- **Short task**: Starting at the first line of the listing below, repeat each line up to and including the one containing "return bpy.data.objects.new(name,me)". Leave out pictures.

--- Start ---

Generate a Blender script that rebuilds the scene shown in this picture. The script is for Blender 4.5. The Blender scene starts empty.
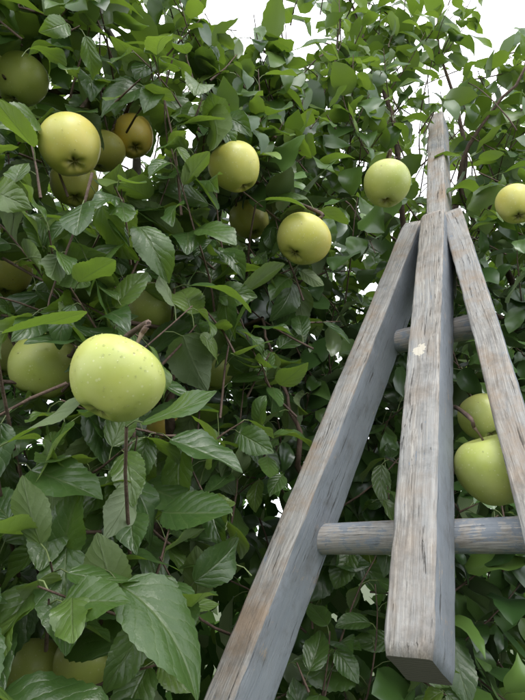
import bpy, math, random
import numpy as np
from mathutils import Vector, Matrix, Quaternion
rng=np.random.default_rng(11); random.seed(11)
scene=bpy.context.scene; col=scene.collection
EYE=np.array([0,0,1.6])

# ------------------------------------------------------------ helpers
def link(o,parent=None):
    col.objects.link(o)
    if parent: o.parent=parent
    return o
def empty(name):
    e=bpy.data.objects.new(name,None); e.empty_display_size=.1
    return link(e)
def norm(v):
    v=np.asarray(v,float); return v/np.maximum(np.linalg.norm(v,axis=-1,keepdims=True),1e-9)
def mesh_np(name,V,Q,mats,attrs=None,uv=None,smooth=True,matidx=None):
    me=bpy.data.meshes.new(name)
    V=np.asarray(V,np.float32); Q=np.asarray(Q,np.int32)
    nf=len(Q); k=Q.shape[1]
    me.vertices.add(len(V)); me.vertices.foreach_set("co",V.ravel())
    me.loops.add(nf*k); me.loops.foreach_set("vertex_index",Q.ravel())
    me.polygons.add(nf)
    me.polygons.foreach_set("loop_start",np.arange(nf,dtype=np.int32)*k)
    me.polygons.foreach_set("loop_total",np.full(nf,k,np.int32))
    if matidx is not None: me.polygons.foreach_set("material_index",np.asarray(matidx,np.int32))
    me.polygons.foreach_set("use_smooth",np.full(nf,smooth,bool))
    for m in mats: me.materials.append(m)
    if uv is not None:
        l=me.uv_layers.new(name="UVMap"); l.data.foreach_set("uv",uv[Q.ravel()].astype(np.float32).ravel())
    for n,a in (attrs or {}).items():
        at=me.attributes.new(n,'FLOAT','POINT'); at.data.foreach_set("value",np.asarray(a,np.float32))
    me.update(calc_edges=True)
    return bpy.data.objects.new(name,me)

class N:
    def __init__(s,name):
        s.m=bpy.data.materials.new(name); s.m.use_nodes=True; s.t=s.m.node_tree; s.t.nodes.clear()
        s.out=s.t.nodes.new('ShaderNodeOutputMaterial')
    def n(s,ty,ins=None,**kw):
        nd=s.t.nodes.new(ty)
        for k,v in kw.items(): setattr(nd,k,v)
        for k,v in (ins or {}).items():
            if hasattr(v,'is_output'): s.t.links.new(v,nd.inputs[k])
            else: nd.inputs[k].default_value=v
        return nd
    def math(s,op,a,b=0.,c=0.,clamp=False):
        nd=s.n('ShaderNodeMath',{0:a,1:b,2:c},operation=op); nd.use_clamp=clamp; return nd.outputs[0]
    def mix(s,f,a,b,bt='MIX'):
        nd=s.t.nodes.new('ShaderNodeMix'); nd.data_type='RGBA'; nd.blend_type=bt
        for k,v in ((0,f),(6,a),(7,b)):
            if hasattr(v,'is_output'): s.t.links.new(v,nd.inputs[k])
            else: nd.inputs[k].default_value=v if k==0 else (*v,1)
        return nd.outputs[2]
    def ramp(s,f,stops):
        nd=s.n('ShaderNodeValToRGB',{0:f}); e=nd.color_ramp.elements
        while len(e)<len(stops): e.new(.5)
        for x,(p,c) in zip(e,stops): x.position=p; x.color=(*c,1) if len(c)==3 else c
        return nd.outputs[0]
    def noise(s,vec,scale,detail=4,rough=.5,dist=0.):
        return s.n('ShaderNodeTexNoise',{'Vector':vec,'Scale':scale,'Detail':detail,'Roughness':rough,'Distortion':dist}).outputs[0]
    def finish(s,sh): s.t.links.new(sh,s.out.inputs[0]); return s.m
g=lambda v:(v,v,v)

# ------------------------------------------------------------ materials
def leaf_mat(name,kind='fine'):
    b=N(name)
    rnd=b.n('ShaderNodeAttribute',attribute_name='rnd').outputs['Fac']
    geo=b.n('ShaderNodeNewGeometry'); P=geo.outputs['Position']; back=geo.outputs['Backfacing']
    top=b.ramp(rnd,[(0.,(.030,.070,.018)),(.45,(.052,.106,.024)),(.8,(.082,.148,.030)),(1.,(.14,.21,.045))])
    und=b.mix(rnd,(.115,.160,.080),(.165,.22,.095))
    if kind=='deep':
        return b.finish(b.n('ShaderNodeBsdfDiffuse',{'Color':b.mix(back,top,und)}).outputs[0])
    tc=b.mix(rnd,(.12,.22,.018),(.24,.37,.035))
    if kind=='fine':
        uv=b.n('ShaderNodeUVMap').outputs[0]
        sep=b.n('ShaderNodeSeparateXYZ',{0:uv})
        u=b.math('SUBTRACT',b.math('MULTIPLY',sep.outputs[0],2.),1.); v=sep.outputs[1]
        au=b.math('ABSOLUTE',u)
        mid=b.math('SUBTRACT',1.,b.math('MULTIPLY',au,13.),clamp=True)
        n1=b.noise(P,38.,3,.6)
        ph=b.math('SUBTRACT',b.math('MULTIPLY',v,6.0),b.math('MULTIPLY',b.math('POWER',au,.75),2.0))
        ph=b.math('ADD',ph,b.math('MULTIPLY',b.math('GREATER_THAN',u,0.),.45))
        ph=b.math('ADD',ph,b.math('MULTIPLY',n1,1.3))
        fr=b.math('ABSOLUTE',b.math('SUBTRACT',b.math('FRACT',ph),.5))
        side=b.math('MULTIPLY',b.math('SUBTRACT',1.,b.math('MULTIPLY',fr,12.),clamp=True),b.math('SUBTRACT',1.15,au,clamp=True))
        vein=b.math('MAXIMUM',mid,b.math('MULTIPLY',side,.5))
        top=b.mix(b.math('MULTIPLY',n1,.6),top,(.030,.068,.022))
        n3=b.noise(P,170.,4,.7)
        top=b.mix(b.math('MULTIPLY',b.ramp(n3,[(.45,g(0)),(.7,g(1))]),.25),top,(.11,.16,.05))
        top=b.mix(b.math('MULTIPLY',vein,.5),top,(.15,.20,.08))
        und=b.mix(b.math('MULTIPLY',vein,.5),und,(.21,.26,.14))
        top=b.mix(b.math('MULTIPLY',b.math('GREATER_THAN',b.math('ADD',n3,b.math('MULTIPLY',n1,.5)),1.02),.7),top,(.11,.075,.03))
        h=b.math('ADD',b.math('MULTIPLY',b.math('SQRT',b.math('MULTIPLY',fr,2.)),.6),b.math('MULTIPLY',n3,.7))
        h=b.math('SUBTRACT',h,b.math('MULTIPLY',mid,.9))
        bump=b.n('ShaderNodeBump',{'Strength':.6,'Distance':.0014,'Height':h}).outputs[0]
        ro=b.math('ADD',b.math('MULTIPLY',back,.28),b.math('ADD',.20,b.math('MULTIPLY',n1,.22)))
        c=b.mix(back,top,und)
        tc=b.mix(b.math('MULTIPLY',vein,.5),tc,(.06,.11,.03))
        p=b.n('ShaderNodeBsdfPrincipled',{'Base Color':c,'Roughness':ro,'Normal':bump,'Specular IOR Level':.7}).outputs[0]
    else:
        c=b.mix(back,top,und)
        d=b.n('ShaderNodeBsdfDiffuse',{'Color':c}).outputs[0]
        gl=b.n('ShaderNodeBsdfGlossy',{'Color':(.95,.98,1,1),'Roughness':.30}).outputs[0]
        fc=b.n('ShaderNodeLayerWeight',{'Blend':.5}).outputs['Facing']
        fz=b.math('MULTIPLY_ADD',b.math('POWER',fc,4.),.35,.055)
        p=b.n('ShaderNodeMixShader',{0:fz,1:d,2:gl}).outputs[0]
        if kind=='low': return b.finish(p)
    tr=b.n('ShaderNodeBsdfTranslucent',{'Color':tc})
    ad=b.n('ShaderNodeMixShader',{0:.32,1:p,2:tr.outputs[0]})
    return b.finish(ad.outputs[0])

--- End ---

- **Written reply**:
Generate a Blender script that rebuilds the scene shown in this picture. The script is for Blender 4.5. The Blender scene starts empty.
import bpy, math, random
import numpy as np
from mathutils import Vector, Matrix, Quaternion
rng=np.random.default_rng(11); random.seed(11)
scene=bpy.context.scene; col=scene.collection
EYE=np.array([0,0,1.6])

# ------------------------------------------------------------ helpers
def link(o,parent=None):
    col.objects.link(o)
    if parent: o.parent=parent
    return o
def empty(name):
    e=bpy.data.objects.new(name,None); e.empty_display_size=.1
    return link(e)
def norm(v):
    v=np.asarray(v,float); return v/np.maximum(np.linalg.norm(v,axis=-1,keepdims=True),1e-9)
def mesh_np(name,V,Q,mats,attrs=None,uv=None,smooth=True,matidx=None):
    me=bpy.data.meshes.new(name)
    V=np.asarray(V,np.float32); Q=np.asarray(Q,np.int32)
    nf=len(Q); k=Q.shape[1]
    me.vertices.add(len(V)); me.vertices.foreach_set("co",V.ravel())
    me.loops.add(nf*k); me.loops.foreach_set("vertex_index",Q.ravel())
    me.polygons.add(nf)
    me.polygons.foreach_set("loop_start",np.arange(nf,dtype=np.int32)*k)
    me.polygons.foreach_set("loop_total",np.full(nf,k,np.int32))
    if matidx is not None: me.polygons.foreach_set("material_index",np.asarray(matidx,np.int32))
    me.polygons.foreach_set("use_smooth",np.full(nf,smooth,bool))
    for m in mats: me.materials.append(m)
    if uv is not None:
        l=me.uv_layers.new(name="UVMap"); l.data.foreach_set("uv",uv[Q.ravel()].astype(np.float32).ravel())
    for n,a in (attrs or {}).items():
        at=me.attributes.new(n,'FLOAT','POINT'); at.data.foreach_set("value",np.asarray(a,np.float32))
    me.update(calc_edges=True)
    return bpy.data.objects.new(name,me)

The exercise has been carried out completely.